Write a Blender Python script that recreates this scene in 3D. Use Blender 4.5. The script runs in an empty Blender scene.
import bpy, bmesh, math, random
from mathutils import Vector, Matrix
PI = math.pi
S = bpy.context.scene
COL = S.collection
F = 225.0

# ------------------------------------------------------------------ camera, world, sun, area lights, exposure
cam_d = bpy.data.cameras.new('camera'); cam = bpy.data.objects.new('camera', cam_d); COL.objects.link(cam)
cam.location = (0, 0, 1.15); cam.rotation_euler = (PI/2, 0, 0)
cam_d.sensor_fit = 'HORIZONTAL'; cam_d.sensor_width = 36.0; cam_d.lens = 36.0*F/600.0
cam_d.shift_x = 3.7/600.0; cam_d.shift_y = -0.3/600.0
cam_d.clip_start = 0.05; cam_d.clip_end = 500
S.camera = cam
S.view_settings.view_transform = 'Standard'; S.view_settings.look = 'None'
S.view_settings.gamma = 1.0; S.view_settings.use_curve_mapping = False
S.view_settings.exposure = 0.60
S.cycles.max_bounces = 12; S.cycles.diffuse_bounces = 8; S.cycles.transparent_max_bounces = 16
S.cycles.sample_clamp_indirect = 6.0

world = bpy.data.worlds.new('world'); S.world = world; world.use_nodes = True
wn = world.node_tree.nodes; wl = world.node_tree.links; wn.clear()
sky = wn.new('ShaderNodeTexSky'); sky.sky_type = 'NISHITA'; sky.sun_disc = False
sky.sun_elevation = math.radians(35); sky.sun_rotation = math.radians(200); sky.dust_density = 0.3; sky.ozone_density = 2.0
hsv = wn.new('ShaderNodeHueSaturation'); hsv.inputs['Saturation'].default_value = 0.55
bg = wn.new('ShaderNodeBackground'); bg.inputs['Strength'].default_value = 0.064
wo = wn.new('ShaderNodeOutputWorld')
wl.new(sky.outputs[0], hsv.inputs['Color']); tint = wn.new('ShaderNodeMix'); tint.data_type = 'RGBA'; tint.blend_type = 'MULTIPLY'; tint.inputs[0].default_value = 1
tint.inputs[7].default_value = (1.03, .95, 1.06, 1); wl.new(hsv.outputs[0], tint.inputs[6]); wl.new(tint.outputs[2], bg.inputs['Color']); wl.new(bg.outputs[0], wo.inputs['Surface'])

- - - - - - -

(Required work) All of the material above needs to be retyped word for word.

(Response to the exercise)
Write a Blender Python script that recreates this scene in 3D. Use Blender 4.5. The script runs in an empty Blender scene.
import bpy, bmesh, math, random
from mathutils import Vector, Matrix
PI = math.pi
S = bpy.context.scene
COL = S.collection
F = 225.0

# ------------------------------------------------------------------ camera, world, sun, area lights, exposure
cam_d = bpy.data.cameras.new('camera'); cam = bpy.data.objects.new('camera', cam_d); COL.objects.link(cam)
cam.location = (0, 0, 1.15); cam.rotation_euler = (PI/2, 0, 0)
cam_d.sensor_fit = 'HORIZONTAL'; cam_d.sensor_width = 36.0; cam_d.lens = 36.0*F/600.0
cam_d.shift_x = 3.7/600.0; cam_d.shift_y = -0.3/600.0
cam_d.clip_start = 0.05; cam_d.clip_end = 500
S.camera = cam
S.view_settings.view_transform = 'Standard'; S.view_settings.look = 'None'
S.view_settings.gamma = 1.0; S.view_settings.use_curve_mapping = False
S.view_settings.exposure = 0.60
S.cycles.max_bounces = 12; S.cycles.diffuse_bounces = 8; S.cycles.transparent_max_bounces = 16
S.cycles.sample_clamp_indirect = 6.0

world = bpy.data.worlds.new('world'); S.world = world; world.use_nodes = True
wn = world.node_tree.nodes; wl = world.node_tree.links; wn.clear()
sky = wn.new('ShaderNodeTexSky'); sky.sky_type = 'NISHITA'; sky.sun_disc = False
sky.sun_elevation = math.radians(35); sky.sun_rotation = math.radians(200); sky.dust_density = 0.3; sky.ozone_density = 2.0
hsv = wn.new('ShaderNodeHueSaturation'); hsv.inputs['Saturation'].default_value = 0.55
bg = wn.new('ShaderNodeBackground'); bg.inputs['Strength'].default_value = 0.064
wo = wn.new('ShaderNodeOutputWorld')
wl.new(sky.outputs[0], hsv.inputs['Color']); tint = wn.new('ShaderNodeMix'); tint.data_type = 'RGBA'; tint.blend_type = 'MULTIPLY'; tint.inputs[0].default_value = 1
tint.inputs[7].default_value = (1.03, .95, 1.06, 1); wl.new(hsv.outputs[0], tint.inputs[6]); wl.new(tint.outputs[2], bg.inputs['Color']); wl.new(bg.outputs[0], wo.inputs['Surface'])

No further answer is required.